The NRC team has preliminarily concluded that the overall direction and execution of the 1997 steam generator in-service examinations were deficient in several respects. Deficiencies in the steam generator inspection program resulted in the company's failure to adequately account for conditions which adversely affected the detectability of, and increased the susceptibility to, tube flaws. The team concluded that these failures resulted in tubes with flaws being left in service following the 1997 inspection.

Under the NRC's revised reactor oversight process, the agency assesses the inspection findings and characterizes their risk significance by color, specifically green, white, yellow or red. (A green finding results in normal NRC oversight, while white, yellow, or red assessments are considered progressively more serious and receive commensurately greater oversight.) That process assessed the potential impact of running the plant for an operating cycle with the steam generators in a degraded condition. The NRC determined the issue to be of potentially high risk significance. As such, the staff has preliminarily characterized the findings as "red."

While the NRC staff has identified these areas of concern, it is important to note that a review of the February 15th event by an NRC Augmented Inspection Team (AIT) earlier this year found that the plant's licensed operators appropriately responded to the situation, that plant equipment performed as expected and that there were no public health and safety consequences associated with the event itself.

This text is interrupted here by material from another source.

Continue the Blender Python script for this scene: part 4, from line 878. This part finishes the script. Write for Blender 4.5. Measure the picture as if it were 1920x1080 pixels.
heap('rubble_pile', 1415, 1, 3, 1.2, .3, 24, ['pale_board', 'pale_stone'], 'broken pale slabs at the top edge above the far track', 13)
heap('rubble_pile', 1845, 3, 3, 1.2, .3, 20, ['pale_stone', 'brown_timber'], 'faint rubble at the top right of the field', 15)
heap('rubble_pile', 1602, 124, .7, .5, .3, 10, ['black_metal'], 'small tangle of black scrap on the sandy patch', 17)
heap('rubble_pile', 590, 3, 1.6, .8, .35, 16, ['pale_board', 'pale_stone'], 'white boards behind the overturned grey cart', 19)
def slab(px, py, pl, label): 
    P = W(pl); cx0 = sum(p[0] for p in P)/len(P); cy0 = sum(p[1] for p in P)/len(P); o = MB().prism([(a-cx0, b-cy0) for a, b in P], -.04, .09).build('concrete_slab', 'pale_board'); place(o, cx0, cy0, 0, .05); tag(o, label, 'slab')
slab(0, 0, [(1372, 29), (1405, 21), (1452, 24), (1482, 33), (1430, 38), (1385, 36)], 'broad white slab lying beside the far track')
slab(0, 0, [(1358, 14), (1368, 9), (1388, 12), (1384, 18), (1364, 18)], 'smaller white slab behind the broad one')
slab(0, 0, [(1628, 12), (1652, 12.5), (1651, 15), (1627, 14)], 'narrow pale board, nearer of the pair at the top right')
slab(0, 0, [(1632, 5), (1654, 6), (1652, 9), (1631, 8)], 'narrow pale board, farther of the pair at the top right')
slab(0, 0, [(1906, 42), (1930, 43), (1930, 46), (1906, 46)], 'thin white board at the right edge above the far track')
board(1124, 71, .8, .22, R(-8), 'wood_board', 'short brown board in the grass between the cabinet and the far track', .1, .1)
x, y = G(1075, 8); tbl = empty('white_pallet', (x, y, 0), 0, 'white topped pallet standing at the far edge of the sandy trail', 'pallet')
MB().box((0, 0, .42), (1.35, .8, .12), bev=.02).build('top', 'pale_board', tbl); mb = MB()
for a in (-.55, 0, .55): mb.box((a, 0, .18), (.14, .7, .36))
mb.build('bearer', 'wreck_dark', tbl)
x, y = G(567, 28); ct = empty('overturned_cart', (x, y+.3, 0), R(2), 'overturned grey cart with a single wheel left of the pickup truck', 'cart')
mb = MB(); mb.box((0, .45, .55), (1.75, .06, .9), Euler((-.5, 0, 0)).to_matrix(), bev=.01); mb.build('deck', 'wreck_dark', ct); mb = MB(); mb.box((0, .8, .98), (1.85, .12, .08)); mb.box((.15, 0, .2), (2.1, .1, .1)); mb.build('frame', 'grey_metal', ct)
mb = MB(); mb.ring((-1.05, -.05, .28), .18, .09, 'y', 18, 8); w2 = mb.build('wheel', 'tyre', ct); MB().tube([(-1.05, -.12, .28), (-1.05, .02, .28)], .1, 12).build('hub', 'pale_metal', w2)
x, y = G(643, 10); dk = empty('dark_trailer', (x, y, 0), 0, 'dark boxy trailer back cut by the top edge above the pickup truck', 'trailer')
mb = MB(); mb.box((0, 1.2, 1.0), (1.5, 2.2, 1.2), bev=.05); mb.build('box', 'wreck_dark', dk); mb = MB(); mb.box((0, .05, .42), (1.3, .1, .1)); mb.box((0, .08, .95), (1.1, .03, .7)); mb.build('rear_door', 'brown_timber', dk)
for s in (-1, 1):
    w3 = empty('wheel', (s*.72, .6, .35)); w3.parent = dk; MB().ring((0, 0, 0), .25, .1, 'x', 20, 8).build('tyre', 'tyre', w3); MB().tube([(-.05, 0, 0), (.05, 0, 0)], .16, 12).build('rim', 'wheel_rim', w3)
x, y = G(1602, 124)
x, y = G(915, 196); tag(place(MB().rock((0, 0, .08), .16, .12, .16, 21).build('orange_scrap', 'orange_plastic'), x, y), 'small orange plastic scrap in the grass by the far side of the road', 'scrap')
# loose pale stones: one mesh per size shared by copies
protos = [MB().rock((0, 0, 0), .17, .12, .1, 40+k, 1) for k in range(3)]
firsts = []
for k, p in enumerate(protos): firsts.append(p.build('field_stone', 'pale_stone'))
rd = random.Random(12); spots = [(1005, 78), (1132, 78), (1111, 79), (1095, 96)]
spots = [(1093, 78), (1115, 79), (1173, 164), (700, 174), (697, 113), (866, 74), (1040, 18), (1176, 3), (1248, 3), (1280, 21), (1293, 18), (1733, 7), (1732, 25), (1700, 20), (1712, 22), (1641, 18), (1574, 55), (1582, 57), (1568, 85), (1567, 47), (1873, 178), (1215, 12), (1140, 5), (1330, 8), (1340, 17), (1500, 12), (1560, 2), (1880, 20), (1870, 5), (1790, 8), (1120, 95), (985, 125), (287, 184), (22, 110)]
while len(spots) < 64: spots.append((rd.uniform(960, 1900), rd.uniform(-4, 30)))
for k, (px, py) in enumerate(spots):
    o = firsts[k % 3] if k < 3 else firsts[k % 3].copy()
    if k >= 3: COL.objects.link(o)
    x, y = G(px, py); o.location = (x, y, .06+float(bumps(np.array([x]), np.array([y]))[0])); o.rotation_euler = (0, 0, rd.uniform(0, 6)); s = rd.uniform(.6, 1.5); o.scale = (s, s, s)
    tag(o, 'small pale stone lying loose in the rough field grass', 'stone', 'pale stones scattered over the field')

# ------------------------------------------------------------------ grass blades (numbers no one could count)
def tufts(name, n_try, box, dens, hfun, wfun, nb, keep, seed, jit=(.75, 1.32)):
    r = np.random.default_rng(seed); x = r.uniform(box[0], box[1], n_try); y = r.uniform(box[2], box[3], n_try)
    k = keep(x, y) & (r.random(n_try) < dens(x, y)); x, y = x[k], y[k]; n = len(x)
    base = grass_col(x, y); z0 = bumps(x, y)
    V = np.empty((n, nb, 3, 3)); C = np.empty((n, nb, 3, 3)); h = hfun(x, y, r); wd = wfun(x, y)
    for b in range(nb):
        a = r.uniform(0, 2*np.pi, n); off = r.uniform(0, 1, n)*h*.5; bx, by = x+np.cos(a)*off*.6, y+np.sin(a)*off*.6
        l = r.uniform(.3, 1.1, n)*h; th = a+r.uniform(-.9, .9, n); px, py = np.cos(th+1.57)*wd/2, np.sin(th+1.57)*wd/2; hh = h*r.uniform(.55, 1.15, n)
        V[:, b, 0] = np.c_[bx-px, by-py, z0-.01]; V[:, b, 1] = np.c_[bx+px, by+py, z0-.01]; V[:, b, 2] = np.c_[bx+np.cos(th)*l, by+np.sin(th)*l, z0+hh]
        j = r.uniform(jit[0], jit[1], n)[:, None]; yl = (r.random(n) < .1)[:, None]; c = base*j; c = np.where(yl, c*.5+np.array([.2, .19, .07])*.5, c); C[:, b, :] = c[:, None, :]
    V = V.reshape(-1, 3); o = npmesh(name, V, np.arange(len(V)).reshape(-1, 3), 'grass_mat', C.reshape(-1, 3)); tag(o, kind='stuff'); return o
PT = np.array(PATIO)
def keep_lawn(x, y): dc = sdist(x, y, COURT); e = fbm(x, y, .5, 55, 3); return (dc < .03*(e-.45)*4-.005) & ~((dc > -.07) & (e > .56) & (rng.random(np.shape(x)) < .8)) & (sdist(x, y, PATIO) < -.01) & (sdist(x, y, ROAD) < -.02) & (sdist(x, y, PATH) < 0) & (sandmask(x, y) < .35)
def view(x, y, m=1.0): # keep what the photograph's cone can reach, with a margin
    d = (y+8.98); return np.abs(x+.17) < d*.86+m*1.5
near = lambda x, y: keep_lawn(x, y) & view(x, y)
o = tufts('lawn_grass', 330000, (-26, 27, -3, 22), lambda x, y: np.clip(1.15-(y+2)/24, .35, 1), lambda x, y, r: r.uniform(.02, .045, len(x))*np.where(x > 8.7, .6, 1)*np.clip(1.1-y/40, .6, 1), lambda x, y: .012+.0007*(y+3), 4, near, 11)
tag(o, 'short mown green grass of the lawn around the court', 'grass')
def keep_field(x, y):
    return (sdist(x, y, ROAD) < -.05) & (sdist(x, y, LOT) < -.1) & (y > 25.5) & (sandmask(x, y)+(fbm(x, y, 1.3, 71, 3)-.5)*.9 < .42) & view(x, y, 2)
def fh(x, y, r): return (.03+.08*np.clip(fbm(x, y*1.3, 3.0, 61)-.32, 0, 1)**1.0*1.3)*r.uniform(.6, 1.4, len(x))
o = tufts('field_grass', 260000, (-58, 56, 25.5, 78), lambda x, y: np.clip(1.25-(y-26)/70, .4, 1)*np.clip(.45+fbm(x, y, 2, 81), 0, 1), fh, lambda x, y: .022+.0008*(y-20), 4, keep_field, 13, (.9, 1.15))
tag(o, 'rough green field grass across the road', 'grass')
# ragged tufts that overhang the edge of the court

The NRC will meet with Con Ed at a Regulatory Conference, tentatively scheduled for September 26, to discuss the finding. At the conference, which will be held in the NRC's Region I office in King of Prussia, Pa., Con Ed will have an opportunity to provide NRC staff with additional information, including its position on the significance of the issues discussed in the report. This information will be used by the NRC in determining its final characterization of the issues.